Filed under: Etc., Legislation and Policy
London Deputy Mayor speaks in NYC about congestion charge policy

Last week, as part of New York City's work on a congestion charges for parts of Manhattan, the Deputy Mayor of London, Nicky Gavron, spoke at a forum sponsored by the Drum Major Institute (DMI) in New York. Also present at the forum were New York City Councilmember Eric Gioia of Long Island City and Sunnyside, Central Labor Council executive director Ed Ott and John Liu, chair of the New York City Council Transportation Committee representing Flushing. According to blogger-on-the-scene Lindsay Beyerstein, Gavron said that the London congestion charge brings in about $122 million for London while reducing the number of cars in the restricted area by a third. And people like the charge more now than they did before it went into effect.
There's a blow-by-blow account of the forum here.
[Source: This Modern World, DMI]

Reader Comments (Page 1 of 1)
Kri 8:59AM (5/28/2007)
Well, well, if it only worked so well as they claim.

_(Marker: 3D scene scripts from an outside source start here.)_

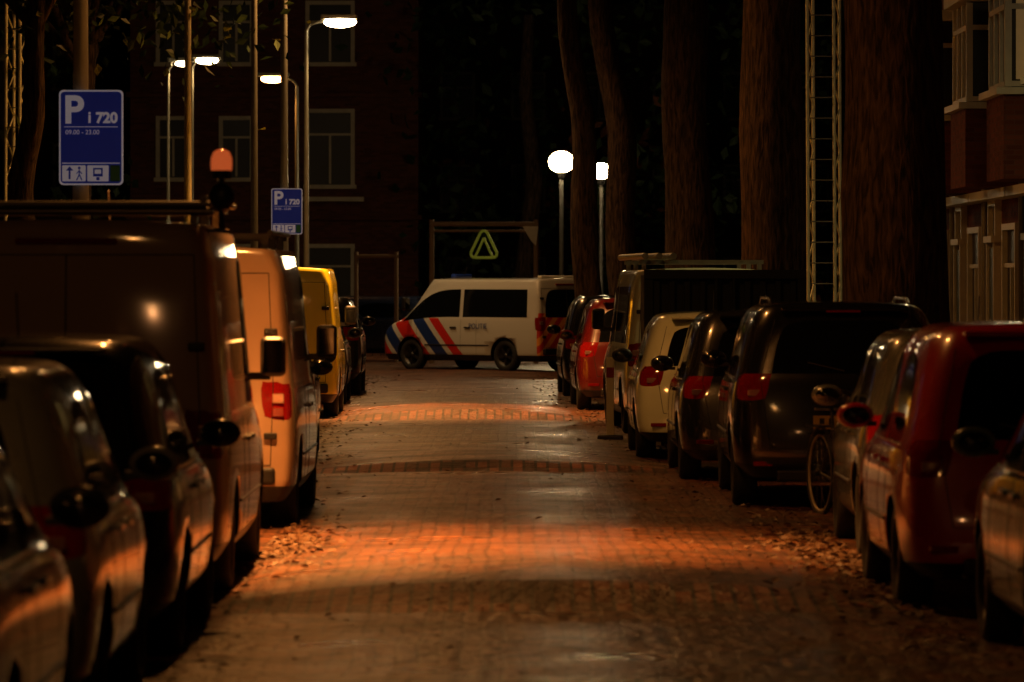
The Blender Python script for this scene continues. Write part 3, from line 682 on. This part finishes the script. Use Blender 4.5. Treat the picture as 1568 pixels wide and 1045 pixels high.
mb.tube([(0,-.07,2.80),(.13,-.07,2.5),(.2,-.07,2.37)],.025,M_neon,8); mb.tube([(0,-.07,2.80),(-.13,-.07,2.5),(-.2,-.07,2.37)],.025,M_neon,8); mb.cyl((0,-.03,2.95),(0,-.03,2.98),.01,M_plas)
mb.build('frame',e)
e=empty('playground_frame',(-3.05,110,0)); mb=MB()
for sx in(-.45,.45): mb.cyl((sx,0,0),(sx,0,2.5),.05,M_wood)
mb.cyl((-.5,0,2.4),(.5,0,2.4),.045,M_wood); mb.build('frame',e)
e=empty('metal_fence',(0,119.5,0)); mb=MB()
for i in range(90): mb.cyl((-9+i*.2,0,0),(-9+i*.2,0,1.1),.012,M_plas,n=6)
for zz in(.15,1.05): mb.box((0,0,zz),(18,.04,.04),M_plas)
mb.build('bars',e)
# ------------------------------------------------------------------ bicycle
e=empty('bicycle',(2.60,38.75,0),math.radians(-76)); mb=MB()
M_brim=mat('bike_rim',(.34,.29,.20),.45,.3)
def whl(cx):
    R=.33
    pts=[(cx+R*math.cos(t*math.pi/16),0,R+.01+R*math.sin(t*math.pi/16)) for t in range(32)]; mb.tube(pts,.018,M_rub,8,True)
    pts=[(cx+(R-.025)*math.cos(t*math.pi/16),0,R+.01+(R-.025)*math.sin(t*math.pi/16)) for t in range(32)]; mb.tube(pts,.013,M_brim,6,True)
    for t in range(16):
        a=t*math.pi/8; mb.cyl((cx,.02*(-1)**t,R+.01),(cx+(R-.03)*math.cos(a),0,R+.01+(R-.03)*math.sin(a)),.0012,M_chrome,n=4)
    mb.cyl((cx,-.05,R+.01),(cx,.05,R+.01),.02,M_plas)
whl(-.52); whl(.55)
fr_=mat('bike_frame',(.02,.02,.025),.3,0,1)
mb.tube([(-.52,0,.34),(-.08,0,.28),(.36,0,.74),(-.2,0,.70),(-.08,0,.28)],.015,fr_,8); mb.cyl((-.52,0,.34),(-.2,0,.72),.01,fr_)
mb.tube([(.55,0,.34),(.40,0,.70),(.33,0,.98)],.014,fr_,8); mb.cyl((-.2,0,.7),(-.25,0,.93),.014,M_plas); mb.box((-.25,0,.95),(.26,.15,.06),M_plas,bev=.02)
mb.tube([(.2,-.28,1.0),(.33,-.15,1.03),(.35,0,1.0),(.33,.15,1.03),(.2,.28,1.0)],.011,M_plas,8)
mb.box((-.55,0,.72),(.36,.13,.02),fr_); mb.lathe((-.08,0,.28),(0,1,0),[(.085,.03),(.09,.035),(.085,.04)],M_chrome); mb.tube([(-.08,.05,.28),(.03,.07,.15)],.01,M_chrome); mb.box((.03,.11,.15),(.09,.08,.02),M_plas)
mb.tube([(.55+.37*math.cos(a),0,.34+.37*math.sin(a)) for a in[math.radians(20+i*14) for i in range(9)]],.012,fr_,6); mb.tube([(-.52+.37*math.cos(a),0,.34+.37*math.sin(a)) for a in[math.radians(30+i*14) for i in range(10)]],.012,fr_,6)
mb.build('bicycle_body',e)
# ------------------------------------------------------------------ world, camera
w=bpy.data.worlds.new('World'); S.world=w; w.use_nodes=True; nt=w.node_tree; bg=nt.nodes['Background']; sk=nt.nodes.new('ShaderNodeTexSky'); sk.sky_type='NISHITA'; sk.sun_disc=False; sk.sun_elevation=math.radians(-4); sk.sun_rotation=math.radians(180)
nt.links.new(sk.outputs[0],bg.inputs['Color']); bg.inputs['Strength'].default_value=.006
cam=bpy.data.cameras.new('camera'); co=bpy.data.objects.new('camera',cam); COL.objects.link(co); S.camera=co
co.location=(0,0,1.9); co.rotation_euler=(math.pi/2,0,0); cam.lens=172.2; cam.sensor_width=36; cam.shift_y=-.061; cam.clip_end=3000; cam.clip_start=.5
cam.dof.use_dof=True; cam.dof.focus_distance=62; cam.dof.aperture_fstop=4.5
S.view_settings.view_transform='Standard'; S.view_settings.look='None'; S.view_settings.exposure=0
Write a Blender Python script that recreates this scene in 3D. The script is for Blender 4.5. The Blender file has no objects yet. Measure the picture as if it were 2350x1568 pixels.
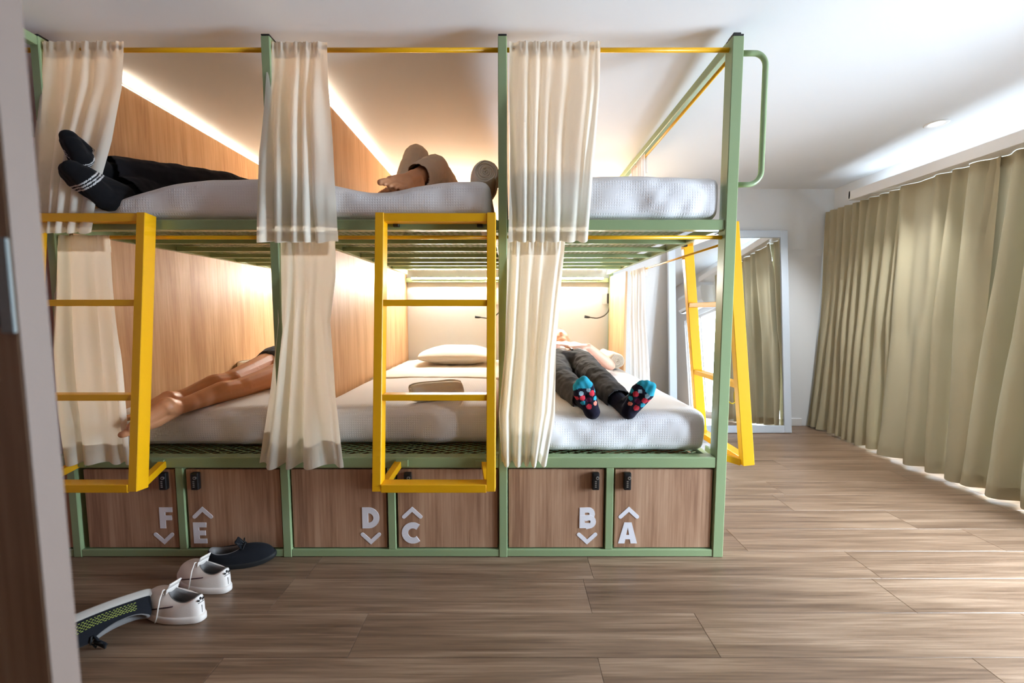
import bpy, bmesh, math, random
from mathutils import Vector, Matrix, noise
random.seed(7)
S = bpy.context.scene
COL = S.collection
V = Vector
PI = math.pi

# ------------------------------------------------------------------ camera
FPX = 914.0
TILT = math.radians(4.3)
CAM = V((0.0, -1.75, 1.127))
cd = bpy.data.cameras.new('camera')
cam = bpy.data.objects.new('camera', cd)
COL.objects.link(cam)
cam.location = CAM
cam.rotation_euler = (PI/2 - TILT, 0, 0)
cd.sensor_width = 36.0
cd.lens = FPX/2350*36.0
cd.clip_start = 0.02
cd.dof.use_dof = True
cd.dof.focus_distance = 2.1
cd.dof.aperture_fstop = 2.2
S.camera = cam

# ------------------------------------------------------------------ world, daylight, exposure
W = bpy.data.worlds.new('world'); S.world = W
W.use_nodes = True
bg = W.node_tree.nodes['Background']
bg.inputs[0].default_value = (0.72, 0.86, 1.0, 1)
bg.inputs[1].default_value = 2.2
S.view_settings.view_transform = 'Standard'
S.view_settings.look = 'None'
S.view_settings.gamma = 1.0
S.view_settings.use_curve_mapping = False
S.view_settings.exposure = 0.64
S.cycles.max_bounces = 7
S.cycles.diffuse_bounces = 4
S.cycles.glossy_bounces = 3
S.cycles.transparent_max_bounces = 8
S.cycles.use_adaptive_sampling = True
S.cycles.adaptive_threshold = 0.1
S.cycles.adaptive_min_samples = 16
S.cycles.use_denoising = True
S.cycles.sample_clamp_indirect = 6.0
S.cycles.caustics_reflective = False
S.cycles.caustics_refractive = False


def area(name, loc, rot, sx, sy, power, color):
    d = bpy.data.lights.new(name, 'AREA'); d.shape = 'RECTANGLE'
    d.size = sx; d.size_y = sy; d.energy = power; d.color = color
    o = bpy.data.objects.new(name, d); COL.objects.link(o)
    o.location = loc; o.rotation_euler = rot
    return o

# daylight entering by the glazed opening beside the drapes and by the window behind them
dl = area('daylight_balcony', (4.15, -1.0, 1.45), (0, 0, 0), 2.2, 2.2, 640, (0.68, 0.84, 1.0))
dl.rotation_euler = V((-1, .25, -.22)).to_track_quat('-Z', 'Z').to_euler()
area('daylight_opening', (3.085, -.73, .86), (0, PI/2, 0), 1.5, 1.0, 30, (0.72, 0.86, 1.0))
area('daylight_window', (3.22, 0.88, 1.05), (0, PI/2, 0), 1.9, 1.4, 4, (0.88, 0.95, 1.0))

# ------------------------------------------------------------------ helpers
_fw = V((0, math.cos(TILT), -math.sin(TILT))); _rt = V((1, 0, 0)); _up = _rt.cross(_fw)
def at(x, y, Y):
    """point on the plane Y that the photo shows at pixel x, y"""
    d = _rt*(x-1175) + _up*(784-y) + _fw*FPX
    return CAM + d*((Y-CAM.y)/d.y)

def newobj(name, me, mat=None, parent=None, smooth=False):
    o = bpy.data.objects.new(name, me); COL.objects.link(o)
    if mat is not None:
        for m in (mat if isinstance(mat, (list, tuple)) else [mat]):
            me.materials.append(m)
    if parent is not None: o.parent = parent
    if smooth:
        for p in me.polygons: p.use_smooth = True
    return o

def tag(o, label=None, cat=None, group=None, kind=None):
    if label: o['label'] = label
    if cat: o['category'] = cat
    if group: o['group'] = group
    if kind: o['kind'] = kind
    return o

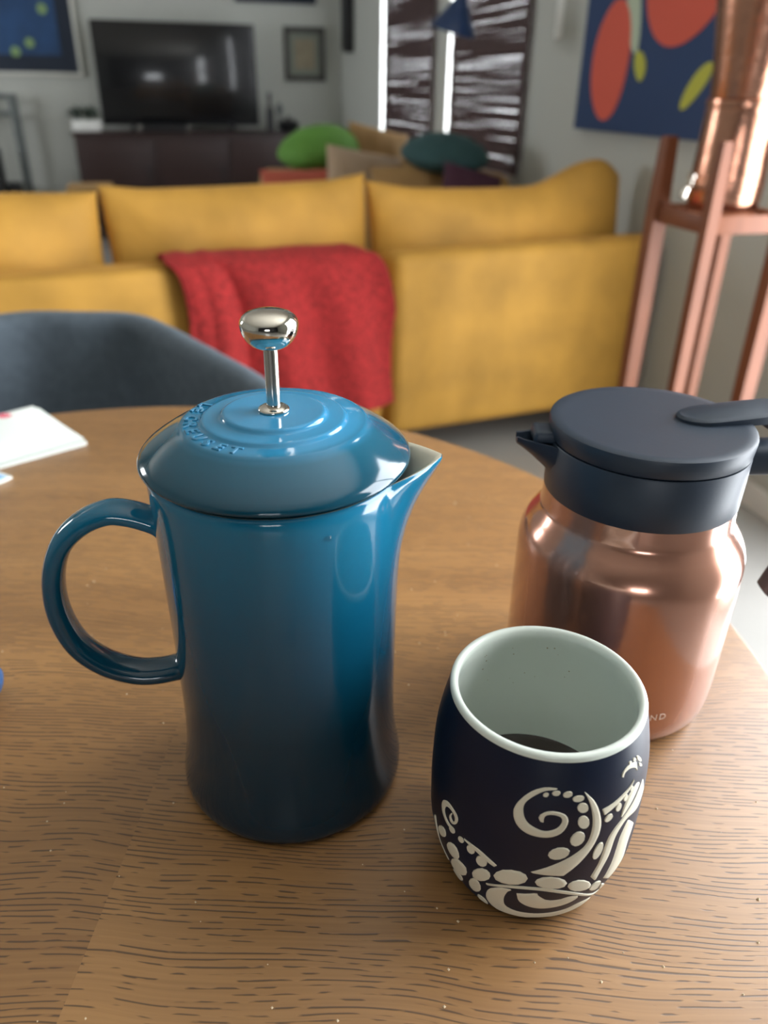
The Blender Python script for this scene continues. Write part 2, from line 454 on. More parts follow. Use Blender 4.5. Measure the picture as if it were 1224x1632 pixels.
e = empty('planter', 'white rectangular planter with low dark foliage at the left end of the console', 'planter', far(-1.965, .27, .735), PSI)
v, f = lathe([(.085, 0), (.1, .07), (.1, .075), (.09, .075), (.085, .06), (.01, .06)], 4)
MB().add(*rbox(0, 0, .036, .2, .12, .072, .008)).build('pot', M['white'], e)
rnd = random.Random(2); mb = MB()
for k in range(46):
    x, y = rnd.uniform(-.1, .1), rnd.uniform(-.05, .05); a = rnd.uniform(0, 6.28); h = rnd.uniform(.04, .09); l = rnd.uniform(.03, .06)
    dx, dy = math.cos(a) * l, math.sin(a) * l; px, py = -dy * .25, dx * .25
    b0 = (x * .8, y * .8, .068); mid = (x + dx * .5, y + dy * .5, .072 + h); tip = (x + dx * 1.2, y + dy * 1.2, .072 + h * .9)
    mb.add([b0, (mid[0] + px, mid[1] + py, mid[2]), tip, (mid[0] - px, mid[1] - py, mid[2]), (mid[0], mid[1], mid[2] + .004)], [(0, 1, 4), (1, 2, 4), (2, 3, 4), (3, 0, 4)])
fo = mb.build('foliage', M['leaf'], e); fo['kind'] = 'stuff'
e = empty('bottle', 'slim dark bottle standing on the console just right of the television', 'bottle', far(-.63, .34, .735), PSI)
MB().add(*lathe([(.026, 0), (.03, .004), (.03, .13), (.026, .15), (.013, .18), (.012, .25)], 24)).build('glass_body', M['tvbez'], e)
MB().add(*lathe([(.0135, .225), (.0135, .262), (.012, .265)], 16)).build('cap', M['black'], e)
e = empty('figurine', 'small grey stand-up ornament behind the dark bowl on the console', 'ornament', far(-.535, .2, .735), PSI)
MB().add(*lathe([(.03, 0), (.03, .012), (.01, .02), (.009, .10), (.02, .12), (.03, .15), (.022, .18), (.008, .195)], 20)).build('body', M['greymetal'], e)
e = empty('bowl', 'low dark lidded bowl at the right end of the console', 'bowl', far(-.50, .38, .735), PSI)
MB().add(*lathe([(.045, 0), (.07, .02), (.085, .05), (.087, .056)], 28)).build('body', M['tvbez'], e)
MB().add(*lathe([(.088, .056), (.07, .075), (.03, .088), (.012, .09), (.014, .105), (.006, .11)], 28)).build('lid', M['tvbez'], e)

def framed(name, label, a0, a1, z0, z1, fw, fmat, layers, marks=()):
    cx, cz = (a0 + a1) / 2, (z0 + z1) / 2
    e = empty(name, label, 'picture', far(cx, .0, cz), PSI)
    wd, ht = a1 - a0, z1 - z0
    mb = MB()
    for sx in (-1, 1): mb.add(*rbox(sx * (wd - fw) / 2, -.016, 0, fw, .03, ht, .003))
    for sz in (-1, 1): mb.add(*rbox(0, -.016, sz * (ht - fw) / 2, wd - 2 * fw + .001, .03, fw, .003))
    mb.build('frame', fmat, e)
    y = -.008
    for nm, inset, mt in layers:
        MB().add(*rbox(0, y, 0, wd - 2 * inset, .008, ht - 2 * inset)).build(nm, mt, e, smooth=False); y -= .004
    for (ma, mz, r_) in marks:
        MB().add(*tr(lathe([(r_, 0), (r_, .002)], 20), trs(ma - cx, y - .004, mz - cz, rx=R(90)))).build('spot', M['dot'], e)
    return e
framed('framed_picture', 'blue picture with pale spots in navy mat and silver frame above the rack', -2.72, -1.953, 1.086, 1.88, .022, M['silver'],
       [('mount', .02, M['mat']), ('print', .13, M['blueprint'])], [(-2.165, 1.50, .034), (-2.285, 1.29, .032), (-2.39, 1.235, .032)])
framed('framed_picture', 'small dark framed picture with a tan print right of the television', -.448, -.128, 1.08, 1.447, .04, M['framegrey'],
       [('mount', .035, M['paleprint']), ('print', .085, M['tanprint'])])
framed('framed_picture', 'dark framed picture of which only the bottom edge shows above the television', -.80, -.19, 1.592, 2.05, .03, M['mat'],
       [('mount', .025, M['mat']), ('print', .09, M['blueprint'])])
e = empty('metal_rack', 'grey metal rack standing against the wall under the blue picture', 'rack', far(-2.72, .2, 0), PSI)
for sx in (-.27, .27):
    for sy in (-.1, .1):
        MB().add(*rbox(sx, sy, .485, .035, .025, .97, .004)).build('upright', M['greymetal'], e)
for z in (.955, .845, .28):
    for sy in (-.1, .1): MB().add(*rbox(0, sy, z, .51, .02, .028, .003)).build('crossbar', M['greymetal'], e)
MB().add(*rbox(0, 0, .265, .52, .2, .012)).build('shelf', M['greymetal'], e, smooth=False)
e = empty('storage_box', 'low black box on the shelf of the grey metal rack', 'box', far(-2.60, .2, .273), PSI)
MB().add(*rbox(0, 0, .05, .2, .16, .10, .008)).build('body', M['tvbez'], e); MB().add(*rbox(0, 0, .105, .21, .17, .014, .005)).build('lid', M['black'], e)
e = empty('speaker', 'tall black floor speaker standing in front of the grey metal rack', 'speaker', far(-2.66, .52, 0), PSI)
MB().add(*rbox(0, 0, .32, .2, .22, .63, .01)).build('cabinet', M['tvbez'], e); MB().add(*rbox(0, -.115, .34, .17, .012, .5, .006)).build('grille', M['black'], e)
for sx in (-.07, .07): MB().add(*lathe([(.012, 0), (.012, .008)], 10, (sx, 0, -.003))).build('foot', M['black'], e)
e = empty('wooden_stool', 'low brown wooden stool half hidden behind the sofa, left of the console', 'stool', far(-1.98, .75, 0), PSI)
MB().add(*rbox(0, 0, .40, .3, .3, .04, .01)).build('seat', M['velvet_dull'], e)
for sx in (-1, 1):
    for sy in (-1, 1): MB().add(*rbox(sx * .12, sy * .12, .19, .03, .03, .38, .003)).build('leg', M['velvet_dull'], e)
e = empty('wall_speaker', 'slim black column speaker hung on the wall beside the blinds', 'speaker', room(0, 4.93, 1.62), PSI)
MB().add(*rbox(-.035, 0, 0, .06, .13, .70, .008)).build('cabinet', M['tvbez'], e); MB().add(*rbox(-.069, 0, 0, .01, .115, .66, .003)).build('grille', M['black'], e)
for z in (-.18, .18): MB().add(*rbox(-.002, 0, z, .012, .05, .05, .002)).build('bracket', M['black'], e)
e = empty('wall_control', 'narrow white plate on the wall between the blinds and the painted canvas', 'switch', room(0, 1.56, 1.34), PSI)
MB().add(*rbox(-.006, 0, 0, .012, .05, .24, .004)).build('plate', M['white'], e); MB().add(*rbox(-.014, 0, -.03, .008, .018, .05, .003)).build('rocker', M['white'], e)

# painted canvas (a plain abstract stand-in in the same colours)
e = empty('painted_canvas', 'navy canvas with coral, sage and yellow painted shapes on the right wall', 'painting', room(0, .87, 1.335), PSI - PI / 2)
MB().add(*rbox(0, -.018, 0, .86, .034, .82, .003)).build('canvas', M['canvas'], e)
def blob(nm, mt, x, z, rx, rz, rot, dep, n=40, lump=.08, seed=1):
    rnd = random.Random(seed); ph = rnd.uniform(0, 6)
    pts = []
    for k in range(n):
        t = 2 * PI * k / n; q = 1 + lump * math.sin(2 * t + ph) + lump * .5 * math.sin(3 * t + 2 * ph)
        a, b = rx * q * math.cos(t), rz * q * math.sin(t)
        pts.append((x + a * math.cos(rot) - b * math.sin(rot), z + a * math.sin(rot) + b * math.cos(rot)))
    v = [(p[0], dep, p[1]) for p in pts] + [(p[0], dep + .003, p[1]) for p in pts]
    f = [tuple(range(n)), tuple(range(n, 2 * n))[::-1]] + [(k, (k + 1) % n, n + (k + 1) % n, n + k) for k in range(n)]
    MB().add(v, f).build(nm, mt, e, sharp=30)
blob('coral_shape', M['orange'], -.225, -.20, .12, .17, .05, -.0375, seed=2, lump=.05)
blob('coral_shape', M['orange'], .14, .04, .20, .22, .3, -.0375, seed=3, lump=.05)
blob('coral_shape', M['orange'], -.02, .32, .12, .07, .3, -.0375, seed=9, lump=.05)
blob('sage_shape', M['sage'], -.28, .10, .10, .06, .9, -.0372, seed=4)
blob('sage_shape', M['sage'], -.12, -.06, .13, .035, -1.2, -.0374, seed=5)
blob('yellow_shape', M['yellowpaint'], -.04, -.215, .05, .026, -1.0, -.0376, seed=6)
blob('yellow_shape', M['yellowpaint'], .27, -.27, .075, .03, .8, -.0372, seed=7)

# pendant lamp
e = empty('pendant_lamp', 'navy cone pendant lamp hanging in front of the bamboo blinds', 'lamp', (.228, 3.4, 1.235), 0)
T_ = trs(0, 0, 0, ry=R(14), rx=R(8))
prof = [(.088, 0), (.087, .004), (.05, .062), (.02, .108), (.016, .122), (.012, .124), (.012, .118), (.046, .058), (.083, .002)]
MB().add(*tr(lathe_open(prof + [prof[0]], 40), T_)).build('shade', M['navymetal'], e)
MB().add(*tr(lathe([(.016, .085), (.016, .135), (.008, .158), (.004, .163)], 16), T_)).build('lamp_holder', M['black'], e)
top = T_ @ Vector((0, 0, .16))
MB().add(*sweep(smooth_path([top, top + Vector((0, 0, .1)), Vector((top.x, top.y, HC - 1.235 - .02))], 12), (0, 1, 0), lambda t: .003, lambda t: .003, 8)).build('cord', M['black'], e)
MB().add(*lathe([(.05, HC - 1.235 - .025), (.045, HC - 1.235 - .001)], 24, (top.x, top.y, 0))).build('ceiling_rose', M['black'], e)

# ================================================================== camel loveseat under the windows, with loose cushions
e = empty('loveseat', 'camel loveseat with its back to the corner windows, beyond the mustard sofa', 'sofa', room(.05, 2.25, 0), PSI)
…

Congestion is down by 8% and quickly returning to pre-congestion charge levels, and the whole venture is not exactly profitable - in fact it is getting less so. But no wonder, at the amounts of money spent on running it... 161 million pounds just to set it up (including over 60 million pounds in consulting, which seems to be recurring), it is vastly overhyped. While I support the concept in principle, it only works, if there is a sensible public transport alternative - which does not exist in London. Even at the current low fraction of people commuting using public transport the system is bursting at its seams. Getting more of the 70%+ car commuters onto public transport would simply overburden it completely.